Saturday, May 14, 2011

No Man Is An Island

I don’t write in this venue as often as I used to write. I don’t know why not. Much is happening in life and living, and I often find myself as somewhat of an observer of my own life and reality, wondering why this is happening or marveling at that happening. I try, I think, to keep a “low profile” and not cause too much of a ruckus in the realities of other people (and myself), but I sometimes have to wonder how successful I am at that.
Have you ever thought just how much influence you have on the realities of others? In the course of everyday life and living, do you have any idea how many people you touch in some way? Do you know even a small part of the situations in which you have changed what someone else was about to say or do by virtue of some interaction you may have had with that person (either direct or indirect)?

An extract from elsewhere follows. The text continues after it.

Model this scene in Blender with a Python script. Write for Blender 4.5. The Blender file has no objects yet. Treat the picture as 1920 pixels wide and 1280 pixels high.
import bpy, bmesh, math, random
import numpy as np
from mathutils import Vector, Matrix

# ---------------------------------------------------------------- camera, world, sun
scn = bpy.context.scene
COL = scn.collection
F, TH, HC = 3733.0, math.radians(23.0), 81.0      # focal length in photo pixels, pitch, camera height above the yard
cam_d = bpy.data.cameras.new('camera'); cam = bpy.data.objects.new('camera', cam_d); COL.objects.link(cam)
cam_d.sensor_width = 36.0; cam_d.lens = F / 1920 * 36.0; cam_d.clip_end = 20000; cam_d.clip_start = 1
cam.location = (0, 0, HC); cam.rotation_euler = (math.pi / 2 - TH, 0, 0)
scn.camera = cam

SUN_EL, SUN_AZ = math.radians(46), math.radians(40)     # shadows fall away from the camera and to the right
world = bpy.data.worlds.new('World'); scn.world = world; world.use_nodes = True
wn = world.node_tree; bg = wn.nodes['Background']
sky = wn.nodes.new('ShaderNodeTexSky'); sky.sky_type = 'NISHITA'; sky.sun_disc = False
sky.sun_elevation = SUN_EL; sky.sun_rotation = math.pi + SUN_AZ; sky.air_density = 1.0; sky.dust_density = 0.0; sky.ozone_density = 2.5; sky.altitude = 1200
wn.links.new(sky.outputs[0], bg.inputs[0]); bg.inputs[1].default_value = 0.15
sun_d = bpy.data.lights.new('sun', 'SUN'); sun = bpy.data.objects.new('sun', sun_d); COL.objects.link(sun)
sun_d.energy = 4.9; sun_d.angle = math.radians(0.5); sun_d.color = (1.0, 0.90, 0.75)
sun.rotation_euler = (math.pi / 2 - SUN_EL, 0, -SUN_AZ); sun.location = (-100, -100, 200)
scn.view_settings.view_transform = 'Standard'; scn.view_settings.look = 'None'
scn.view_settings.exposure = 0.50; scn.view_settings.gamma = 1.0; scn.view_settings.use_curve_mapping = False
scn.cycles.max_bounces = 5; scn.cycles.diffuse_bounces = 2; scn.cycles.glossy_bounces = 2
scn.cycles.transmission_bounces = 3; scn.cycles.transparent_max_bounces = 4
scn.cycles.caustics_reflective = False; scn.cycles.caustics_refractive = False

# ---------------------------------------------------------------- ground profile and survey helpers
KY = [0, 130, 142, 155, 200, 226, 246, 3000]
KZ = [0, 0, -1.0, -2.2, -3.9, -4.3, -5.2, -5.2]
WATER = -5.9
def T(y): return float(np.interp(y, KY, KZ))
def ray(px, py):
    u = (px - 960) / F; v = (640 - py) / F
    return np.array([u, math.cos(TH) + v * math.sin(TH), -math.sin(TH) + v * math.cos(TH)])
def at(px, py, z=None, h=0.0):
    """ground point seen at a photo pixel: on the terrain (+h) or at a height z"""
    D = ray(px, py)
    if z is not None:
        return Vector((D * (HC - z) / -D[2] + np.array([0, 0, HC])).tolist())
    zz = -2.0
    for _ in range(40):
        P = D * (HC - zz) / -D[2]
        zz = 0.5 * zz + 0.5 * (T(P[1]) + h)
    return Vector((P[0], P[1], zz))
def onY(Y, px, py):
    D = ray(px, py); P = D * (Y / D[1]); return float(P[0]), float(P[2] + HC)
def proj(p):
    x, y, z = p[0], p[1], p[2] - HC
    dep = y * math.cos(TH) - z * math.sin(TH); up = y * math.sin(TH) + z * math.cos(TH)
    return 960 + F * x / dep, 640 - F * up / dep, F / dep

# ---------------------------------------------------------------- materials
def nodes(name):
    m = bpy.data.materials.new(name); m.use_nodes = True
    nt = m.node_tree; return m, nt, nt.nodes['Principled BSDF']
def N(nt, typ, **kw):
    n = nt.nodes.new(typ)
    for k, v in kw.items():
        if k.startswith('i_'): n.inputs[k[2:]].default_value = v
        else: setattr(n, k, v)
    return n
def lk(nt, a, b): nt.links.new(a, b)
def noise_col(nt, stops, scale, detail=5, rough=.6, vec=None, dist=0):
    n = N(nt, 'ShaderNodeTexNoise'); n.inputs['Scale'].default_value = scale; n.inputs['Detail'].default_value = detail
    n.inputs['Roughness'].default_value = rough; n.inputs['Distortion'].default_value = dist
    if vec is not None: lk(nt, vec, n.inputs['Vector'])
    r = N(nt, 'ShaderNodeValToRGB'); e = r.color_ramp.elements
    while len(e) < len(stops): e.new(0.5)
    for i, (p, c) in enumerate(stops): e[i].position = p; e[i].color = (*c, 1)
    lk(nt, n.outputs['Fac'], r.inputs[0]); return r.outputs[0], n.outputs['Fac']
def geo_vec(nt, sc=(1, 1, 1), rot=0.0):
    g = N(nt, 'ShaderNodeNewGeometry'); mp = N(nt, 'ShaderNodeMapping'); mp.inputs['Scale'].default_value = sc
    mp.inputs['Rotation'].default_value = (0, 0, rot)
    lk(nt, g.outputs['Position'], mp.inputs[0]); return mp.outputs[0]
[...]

Our existences are so intertwined, so co-mingled that it is very difficult to truly be an island. A guy by the name of John Donne, who lived long ago, is thought to have said it first and best: "All mankind is of one author, and is one volume; when one man dies, one chapter is not torn out of the book, but translated into a better language; and every chapter must be so translated...As therefore the bell that rings to a sermon, calls not upon the preacher only, but upon the congregation to come: so this bell calls us all: but how much more me, who am brought so near the door by this sickness....No man is an island, entire of itself...any man's death diminishes me, because I am involved in mankind; and therefore never send to know for whom the bell tolls; it tolls for thee."

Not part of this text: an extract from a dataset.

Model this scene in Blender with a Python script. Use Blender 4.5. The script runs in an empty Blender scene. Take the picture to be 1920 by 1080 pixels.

Of course, Simon and Garfunkel’s “I Am A Rock” says just the opposite; “I am a rock; I am an island, go the refrain.” However, the last two lines of that song are, “And a rock feels no pain; And an island never cries.” We might long and try to be closed off from everyone else, but we also close off our humanity.
The world is full of lonely people, even people who are in the midst of millions of others. We were created for meaningful interaction with both the creation and the humans who inhabit it. We are less than complete when we isolate ourselves, and we are less than human when we isolate others.